[START GIVEN INFORMATION]

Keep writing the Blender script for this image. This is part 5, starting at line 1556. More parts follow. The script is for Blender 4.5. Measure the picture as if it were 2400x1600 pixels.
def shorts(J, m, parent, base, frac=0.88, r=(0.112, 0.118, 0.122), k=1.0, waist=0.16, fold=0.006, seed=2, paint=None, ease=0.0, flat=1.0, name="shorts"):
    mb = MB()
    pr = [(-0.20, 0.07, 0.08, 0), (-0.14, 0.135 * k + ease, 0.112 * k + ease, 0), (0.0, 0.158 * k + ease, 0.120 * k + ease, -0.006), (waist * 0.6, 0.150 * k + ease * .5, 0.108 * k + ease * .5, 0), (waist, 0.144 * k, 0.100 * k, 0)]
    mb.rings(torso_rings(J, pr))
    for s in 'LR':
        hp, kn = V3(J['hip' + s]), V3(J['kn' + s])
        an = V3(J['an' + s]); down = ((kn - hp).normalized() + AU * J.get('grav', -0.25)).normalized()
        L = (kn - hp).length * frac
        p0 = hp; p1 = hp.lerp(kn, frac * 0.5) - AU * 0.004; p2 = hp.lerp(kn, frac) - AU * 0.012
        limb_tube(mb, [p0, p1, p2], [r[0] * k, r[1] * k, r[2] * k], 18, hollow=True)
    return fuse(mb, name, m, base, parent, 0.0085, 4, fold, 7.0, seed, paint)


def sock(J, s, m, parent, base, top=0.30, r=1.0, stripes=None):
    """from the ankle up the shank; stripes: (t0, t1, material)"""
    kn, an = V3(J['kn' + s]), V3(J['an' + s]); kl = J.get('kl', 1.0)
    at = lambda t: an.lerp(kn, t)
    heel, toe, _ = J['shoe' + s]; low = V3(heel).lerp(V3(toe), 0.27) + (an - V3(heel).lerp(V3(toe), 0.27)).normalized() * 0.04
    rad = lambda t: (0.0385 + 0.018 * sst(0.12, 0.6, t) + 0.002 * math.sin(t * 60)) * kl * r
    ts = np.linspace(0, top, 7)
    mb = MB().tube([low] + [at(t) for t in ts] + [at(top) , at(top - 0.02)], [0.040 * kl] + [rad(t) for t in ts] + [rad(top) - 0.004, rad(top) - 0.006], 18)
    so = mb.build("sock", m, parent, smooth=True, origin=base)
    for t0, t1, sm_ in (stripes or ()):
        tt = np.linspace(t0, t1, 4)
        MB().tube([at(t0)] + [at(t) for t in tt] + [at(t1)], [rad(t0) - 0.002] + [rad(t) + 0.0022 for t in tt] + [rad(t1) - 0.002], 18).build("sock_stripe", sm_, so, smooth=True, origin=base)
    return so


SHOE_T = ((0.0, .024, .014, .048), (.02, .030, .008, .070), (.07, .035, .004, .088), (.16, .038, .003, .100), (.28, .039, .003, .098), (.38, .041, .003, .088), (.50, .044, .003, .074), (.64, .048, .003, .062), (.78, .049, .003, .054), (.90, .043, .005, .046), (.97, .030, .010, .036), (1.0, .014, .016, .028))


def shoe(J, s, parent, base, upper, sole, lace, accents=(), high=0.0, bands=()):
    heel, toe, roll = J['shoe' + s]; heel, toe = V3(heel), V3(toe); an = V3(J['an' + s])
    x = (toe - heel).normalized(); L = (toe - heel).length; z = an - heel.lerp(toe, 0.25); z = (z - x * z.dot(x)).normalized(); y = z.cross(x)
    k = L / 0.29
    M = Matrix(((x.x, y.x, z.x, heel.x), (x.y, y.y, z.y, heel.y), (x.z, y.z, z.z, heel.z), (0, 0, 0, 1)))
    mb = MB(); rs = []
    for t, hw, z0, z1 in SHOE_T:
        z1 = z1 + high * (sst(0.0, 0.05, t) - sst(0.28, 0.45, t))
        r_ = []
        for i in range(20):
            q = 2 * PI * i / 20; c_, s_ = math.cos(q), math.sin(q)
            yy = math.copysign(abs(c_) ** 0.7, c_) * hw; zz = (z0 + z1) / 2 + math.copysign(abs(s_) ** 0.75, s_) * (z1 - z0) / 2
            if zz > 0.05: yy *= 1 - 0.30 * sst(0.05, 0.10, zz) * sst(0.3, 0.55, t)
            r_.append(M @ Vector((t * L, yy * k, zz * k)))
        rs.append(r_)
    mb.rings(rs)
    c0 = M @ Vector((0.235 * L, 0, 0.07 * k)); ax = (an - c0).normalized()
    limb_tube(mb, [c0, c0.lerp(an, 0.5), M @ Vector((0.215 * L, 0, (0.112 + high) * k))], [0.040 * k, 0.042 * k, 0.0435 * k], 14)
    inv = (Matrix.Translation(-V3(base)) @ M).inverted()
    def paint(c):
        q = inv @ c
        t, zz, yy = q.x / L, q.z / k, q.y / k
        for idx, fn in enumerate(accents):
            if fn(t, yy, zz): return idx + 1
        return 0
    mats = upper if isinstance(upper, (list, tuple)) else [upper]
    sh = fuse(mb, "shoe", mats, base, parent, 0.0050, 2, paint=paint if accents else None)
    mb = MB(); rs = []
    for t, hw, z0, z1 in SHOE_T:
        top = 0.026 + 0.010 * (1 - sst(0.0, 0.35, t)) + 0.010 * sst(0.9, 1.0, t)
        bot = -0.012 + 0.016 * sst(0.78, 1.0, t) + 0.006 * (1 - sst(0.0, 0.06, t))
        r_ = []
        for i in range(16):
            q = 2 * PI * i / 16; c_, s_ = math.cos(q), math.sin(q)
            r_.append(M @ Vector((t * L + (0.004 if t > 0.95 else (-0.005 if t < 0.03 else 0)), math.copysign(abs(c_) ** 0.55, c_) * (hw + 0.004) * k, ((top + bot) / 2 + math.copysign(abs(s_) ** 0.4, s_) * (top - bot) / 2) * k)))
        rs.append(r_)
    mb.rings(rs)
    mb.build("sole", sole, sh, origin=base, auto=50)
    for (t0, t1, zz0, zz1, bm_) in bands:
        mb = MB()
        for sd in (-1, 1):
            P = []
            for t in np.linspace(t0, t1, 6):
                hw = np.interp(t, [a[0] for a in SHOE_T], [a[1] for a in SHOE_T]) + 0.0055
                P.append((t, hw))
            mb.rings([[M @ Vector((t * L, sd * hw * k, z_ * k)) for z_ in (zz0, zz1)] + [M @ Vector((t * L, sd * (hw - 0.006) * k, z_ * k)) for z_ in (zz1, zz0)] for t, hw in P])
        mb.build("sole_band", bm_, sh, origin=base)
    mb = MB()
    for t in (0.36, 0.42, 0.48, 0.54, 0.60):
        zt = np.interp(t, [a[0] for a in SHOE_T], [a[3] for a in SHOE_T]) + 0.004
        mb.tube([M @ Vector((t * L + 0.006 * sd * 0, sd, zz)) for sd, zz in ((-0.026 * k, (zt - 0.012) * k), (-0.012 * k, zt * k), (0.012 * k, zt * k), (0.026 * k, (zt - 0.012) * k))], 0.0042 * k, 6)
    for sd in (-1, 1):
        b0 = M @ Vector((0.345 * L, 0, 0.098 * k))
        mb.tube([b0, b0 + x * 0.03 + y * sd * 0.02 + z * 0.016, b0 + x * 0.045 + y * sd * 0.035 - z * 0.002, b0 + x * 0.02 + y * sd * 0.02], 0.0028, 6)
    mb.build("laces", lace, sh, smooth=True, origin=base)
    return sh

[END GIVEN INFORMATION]

# [EXERCISE DETAILS]
Transcribe every line of the data, exactly as it stands.

# [RESULT FOR THIS TASK]
Keep writing the Blender script for this image. This is part 5, starting at line 1556. More parts follow. The script is for Blender 4.5. Measure the picture as if it were 2400x1600 pixels.
def shorts(J, m, parent, base, frac=0.88, r=(0.112, 0.118, 0.122), k=1.0, waist=0.16, fold=0.006, seed=2, paint=None, ease=0.0, flat=1.0, name="shorts"):
    mb = MB()
    pr = [(-0.20, 0.07, 0.08, 0), (-0.14, 0.135 * k + ease, 0.112 * k + ease, 0), (0.0, 0.158 * k + ease, 0.120 * k + ease, -0.006), (waist * 0.6, 0.150 * k + ease * .5, 0.108 * k + ease * .5, 0), (waist, 0.144 * k, 0.100 * k, 0)]
    mb.rings(torso_rings(J, pr))
    for s in 'LR':
        hp, kn = V3(J['hip' + s]), V3(J['kn' + s])
        an = V3(J['an' + s]); down = ((kn - hp).normalized() + AU * J.get('grav', -0.25)).normalized()
        L = (kn - hp).length * frac
        p0 = hp; p1 = hp.lerp(kn, frac * 0.5) - AU * 0.004; p2 = hp.lerp(kn, frac) - AU * 0.012
        limb_tube(mb, [p0, p1, p2], [r[0] * k, r[1] * k, r[2] * k], 18, hollow=True)
    return fuse(mb, name, m, base, parent, 0.0085, 4, fold, 7.0, seed, paint)


def sock(J, s, m, parent, base, top=0.30, r=1.0, stripes=None):
    """from the ankle up the shank; stripes: (t0, t1, material)"""
    kn, an = V3(J['kn' + s]), V3(J['an' + s]); kl = J.get('kl', 1.0)
    at = lambda t: an.lerp(kn, t)
    heel, toe, _ = J['shoe' + s]; low = V3(heel).lerp(V3(toe), 0.27) + (an - V3(heel).lerp(V3(toe), 0.27)).normalized() * 0.04
    rad = lambda t: (0.0385 + 0.018 * sst(0.12, 0.6, t) + 0.002 * math.sin(t * 60)) * kl * r
    ts = np.linspace(0, top, 7)
    mb = MB().tube([low] + [at(t) for t in ts] + [at(top) , at(top - 0.02)], [0.040 * kl] + [rad(t) for t in ts] + [rad(top) - 0.004, rad(top) - 0.006], 18)
    so = mb.build("sock", m, parent, smooth=True, origin=base)
    for t0, t1, sm_ in (stripes or ()):
        tt = np.linspace(t0, t1, 4)
        MB().tube([at(t0)] + [at(t) for t in tt] + [at(t1)], [rad(t0) - 0.002] + [rad(t) + 0.0022 for t in tt] + [rad(t1) - 0.002], 18).build("sock_stripe", sm_, so, smooth=True, origin=base)
    return so


SHOE_T = ((0.0, .024, .014, .048), (.02, .030, .008, .070), (.07, .035, .004, .088), (.16, .038, .003, .100), (.28, .039, .003, .098), (.38, .041, .003, .088), (.50, .044, .003, .074), (.64, .048, .003, .062), (.78, .049, .003, .054), (.90, .043, .005, .046), (.97, .030, .010, .036), (1.0, .014, .016, .028))


def shoe(J, s, parent, base, upper, sole, lace, accents=(), high=0.0, bands=()):
    heel, toe, roll = J['shoe' + s]; heel, toe = V3(heel), V3(toe); an = V3(J['an' + s])
    x = (toe - heel).normalized(); L = (toe - heel).length; z = an - heel.lerp(toe, 0.25); z = (z - x * z.dot(x)).normalized(); y = z.cross(x)
    k = L / 0.29
    M = Matrix(((x.x, y.x, z.x, heel.x), (x.y, y.y, z.y, heel.y), (x.z, y.z, z.z, heel.z), (0, 0, 0, 1)))
    mb = MB(); rs = []
    for t, hw, z0, z1 in SHOE_T:
        z1 = z1 + high * (sst(0.0, 0.05, t) - sst(0.28, 0.45, t))
        r_ = []
        for i in range(20):
            q = 2 * PI * i / 20; c_, s_ = math.cos(q), math.sin(q)
            yy = math.copysign(abs(c_) ** 0.7, c_) * hw; zz = (z0 + z1) / 2 + math.copysign(abs(s_) ** 0.75, s_) * (z1 - z0) / 2
            if zz > 0.05: yy *= 1 - 0.30 * sst(0.05, 0.10, zz) * sst(0.3, 0.55, t)
            r_.append(M @ Vector((t * L, yy * k, zz * k)))
        rs.append(r_)
    mb.rings(rs)
    c0 = M @ Vector((0.235 * L, 0, 0.07 * k)); ax = (an - c0).normalized()
    limb_tube(mb, [c0, c0.lerp(an, 0.5), M @ Vector((0.215 * L, 0, (0.112 + high) * k))], [0.040 * k, 0.042 * k, 0.0435 * k], 14)
    inv = (Matrix.Translation(-V3(base)) @ M).inverted()
    def paint(c):
        q = inv @ c
        t, zz, yy = q.x / L, q.z / k, q.y / k
        for idx, fn in enumerate(accents):
            if fn(t, yy, zz): return idx + 1
        return 0
    mats = upper if isinstance(upper, (list, tuple)) else [upper]
    sh = fuse(mb, "shoe", mats, base, parent, 0.0050, 2, paint=paint if accents else None)
    mb = MB(); rs = []
    for t, hw, z0, z1 in SHOE_T:
        top = 0.026 + 0.010 * (1 - sst(0.0, 0.35, t)) + 0.010 * sst(0.9, 1.0, t)
        bot = -0.012 + 0.016 * sst(0.78, 1.0, t) + 0.006 * (1 - sst(0.0, 0.06, t))
        r_ = []
        for i in range(16):
            q = 2 * PI * i / 16; c_, s_ = math.cos(q), math.sin(q)
            r_.append(M @ Vector((t * L + (0.004 if t > 0.95 else (-0.005 if t < 0.03 else 0)), math.copysign(abs(c_) ** 0.55, c_) * (hw + 0.004) * k, ((top + bot) / 2 + math.copysign(abs(s_) ** 0.4, s_) * (top - bot) / 2) * k)))
        rs.append(r_)
    mb.rings(rs)
    mb.build("sole", sole, sh, origin=base, auto=50)
    for (t0, t1, zz0, zz1, bm_) in bands:
        mb = MB()
        for sd in (-1, 1):
            P = []
            for t in np.linspace(t0, t1, 6):
                hw = np.interp(t, [a[0] for a in SHOE_T], [a[1] for a in SHOE_T]) + 0.0055
                P.append((t, hw))
            mb.rings([[M @ Vector((t * L, sd * hw * k, z_ * k)) for z_ in (zz0, zz1)] + [M @ Vector((t * L, sd * (hw - 0.006) * k, z_ * k)) for z_ in (zz1, zz0)] for t, hw in P])
        mb.build("sole_band", bm_, sh, origin=base)
    mb = MB()
    for t in (0.36, 0.42, 0.48, 0.54, 0.60):
        zt = np.interp(t, [a[0] for a in SHOE_T], [a[3] for a in SHOE_T]) + 0.004
        mb.tube([M @ Vector((t * L + 0.006 * sd * 0, sd, zz)) for sd, zz in ((-0.026 * k, (zt - 0.012) * k), (-0.012 * k, zt * k), (0.012 * k, zt * k), (0.026 * k, (zt - 0.012) * k))], 0.0042 * k, 6)
    for sd in (-1, 1):
        b0 = M @ Vector((0.345 * L, 0, 0.098 * k))
        mb.tube([b0, b0 + x * 0.03 + y * sd * 0.02 + z * 0.016, b0 + x * 0.045 + y * sd * 0.035 - z * 0.002, b0 + x * 0.02 + y * sd * 0.02], 0.0028, 6)
    mb.build("laces", lace, sh, smooth=True, origin=base)
    return sh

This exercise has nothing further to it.